**Requirements:**
Write only the number of lines in the records beneath that hold "script".

[Saved entries]

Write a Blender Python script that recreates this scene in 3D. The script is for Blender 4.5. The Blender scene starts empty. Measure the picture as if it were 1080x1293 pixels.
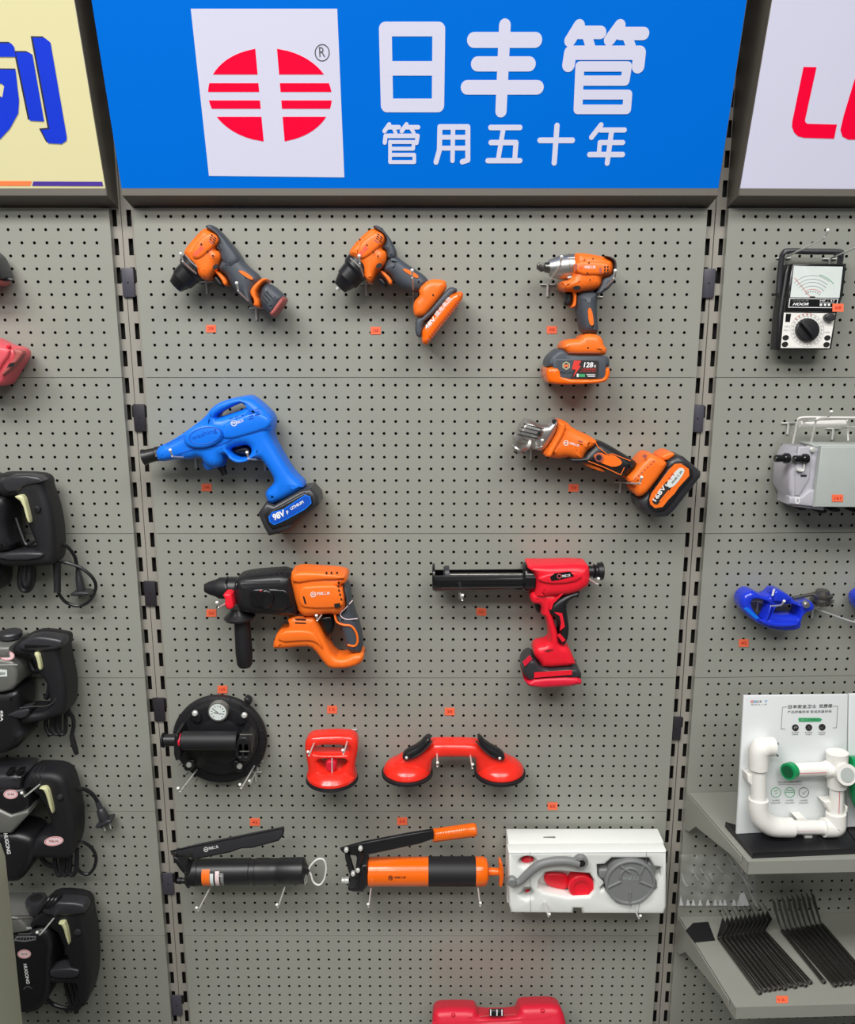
import bpy, bmesh, math, random
from mathutils import Vector as V, Matrix
from mathutils.geometry import delaunay_2d_cdt
SC = bpy.context.scene
COL = SC.collection
random.seed(7)
# ------------------------------------------------------------------ camera, light, exposure
F, TH, D, CZ = 1050.0, 0.2138, 1.5709, 1.55      # focal length in pixels (1080 wide), pitch, distance to the boards, eye height
W, H = 1080.0, 1293.0
cam = bpy.data.objects.new('camera', bpy.data.cameras.new('camera'))
COL.objects.link(cam); SC.camera = cam
cam.data.sensor_fit = 'HORIZONTAL'; cam.data.sensor_width = 36; cam.data.lens = 36*F/W
cam.data.clip_start = .05
cam.location = (0, -D, CZ); cam.rotation_euler = (math.pi/2-TH, 0, 0)
SC.view_settings.view_transform = 'Standard'; SC.view_settings.look = 'None'
SC.view_settings.gamma = 1; SC.view_settings.use_curve_mapping = False
SC.view_settings.exposure = 0.2
wd = bpy.data.worlds.new('world'); SC.world = wd; wd.use_nodes = True
bg = wd.node_tree.nodes['Background']; bg.inputs[0].default_value = (.93, .97, 1, 1); bg.inputs[1].default_value = .12
LIGHTS = []
def ceiling_lamp(x, y, z, sx, sy, power):
    l = bpy.data.lights.new('ceiling_lamp', 'AREA'); l.shape = 'RECTANGLE'; l.size = sx; l.size_y = sy
    l.energy = power; l.color = (1, .99, .97)
    o = bpy.data.objects.new('ceiling_lamp', l); COL.objects.link(o); o.location = (x, y, z)
    LIGHTS.append((x, y, z, sx, sy)); return o
for lx, ly, lp in ((-.95, -1.45, 46), (.75, -1.45, 27), (-.95, -2.5, 34), (.85, -2.5, 26), (-1.4, -6.0, 20), (1.4, -6.0, 20), (-1.4, -9.0, 26), (1.4, -9.0, 26)):
    ceiling_lamp(lx, ly, 2.93, 1.5, .60, lp)

# ------------------------------------------------------------------ materials
def lin(c):
    c /= 255.0
    return c/12.92 if c <= .04045 else ((c+.055)/1.055)**2.4
def rgb(r, g, b): return (lin(r), lin(g), lin(b), 1)
def mat(name, c, rough=.45, metal=0, var=.05, scale=40, bump=0, bscale=400, spec=.5, emit=0, coat=0, trans=0, alpha=1):
    m = bpy.data.materials.new(name); m.use_nodes = True
    nt = m.node_tree; b = nt.nodes['Principled BSDF']
    tc = nt.nodes.new('ShaderNodeTexCoord')
    n = nt.nodes.new('ShaderNodeTexNoise'); n.inputs['Scale'].default_value = scale; n.inputs['Detail'].default_value = 3
    nt.links.new(tc.outputs['Object'], n.inputs['Vector'])
    mx = nt.nodes.new('ShaderNodeMix'); mx.data_type = 'RGBA'
    col = rgb(*c)
    mx.inputs[6].default_value = tuple(max(0, v*(1-var)) for v in col[:3])+(1,)
    mx.inputs[7].default_value = tuple(min(1, v*(1+var)) for v in col[:3])+(1,)
    nt.links.new(n.outputs['Fac'], mx.inputs[0]); nt.links.new(mx.outputs[2], b.inputs['Base Color'])
    b.inputs['Roughness'].default_value = rough; b.inputs['Metallic'].default_value = metal
    b.inputs['Specular IOR Level'].default_value = spec
    if coat: b.inputs['Coat Weight'].default_value = coat
    if trans: b.inputs['Transmission Weight'].default_value = trans
    if alpha < 1: b.inputs['Alpha'].default_value = alpha
    if emit:
        nt.links.new(mx.outputs[2], b.inputs['Emission Color']); b.inputs['Emission Strength'].default_value = emit
    if bump:
        n2 = nt.nodes.new('ShaderNodeTexNoise'); n2.inputs['Scale'].default_value = bscale
        nt.links.new(tc.outputs['Object'], n2.inputs['Vector'])
        bp = nt.nodes.new('ShaderNodeBump'); bp.inputs['Strength'].default_value = bump; bp.inputs['Distance'].default_value = .001
        nt.links.new(n2.outputs['Fac'], bp.inputs['Height']); nt.links.new(bp.outputs['Normal'], b.inputs['Normal'])
    return m
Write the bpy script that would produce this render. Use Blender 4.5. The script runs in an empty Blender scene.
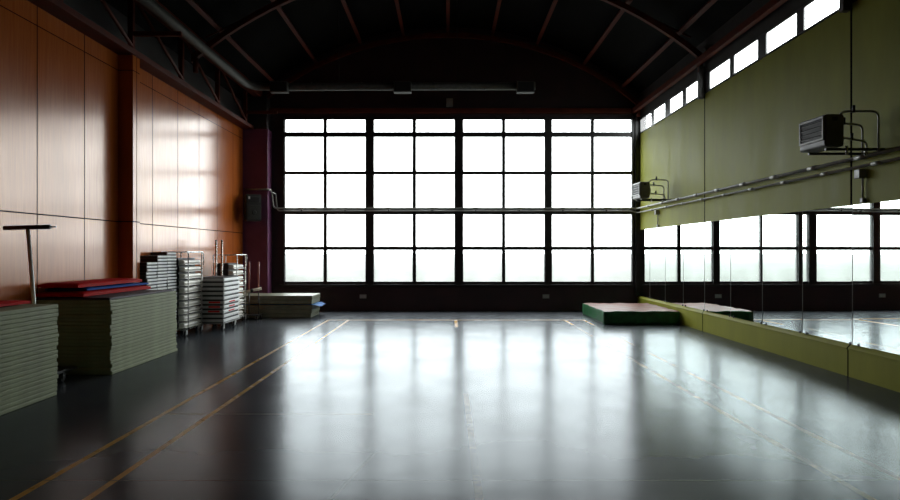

**Correct response:**
2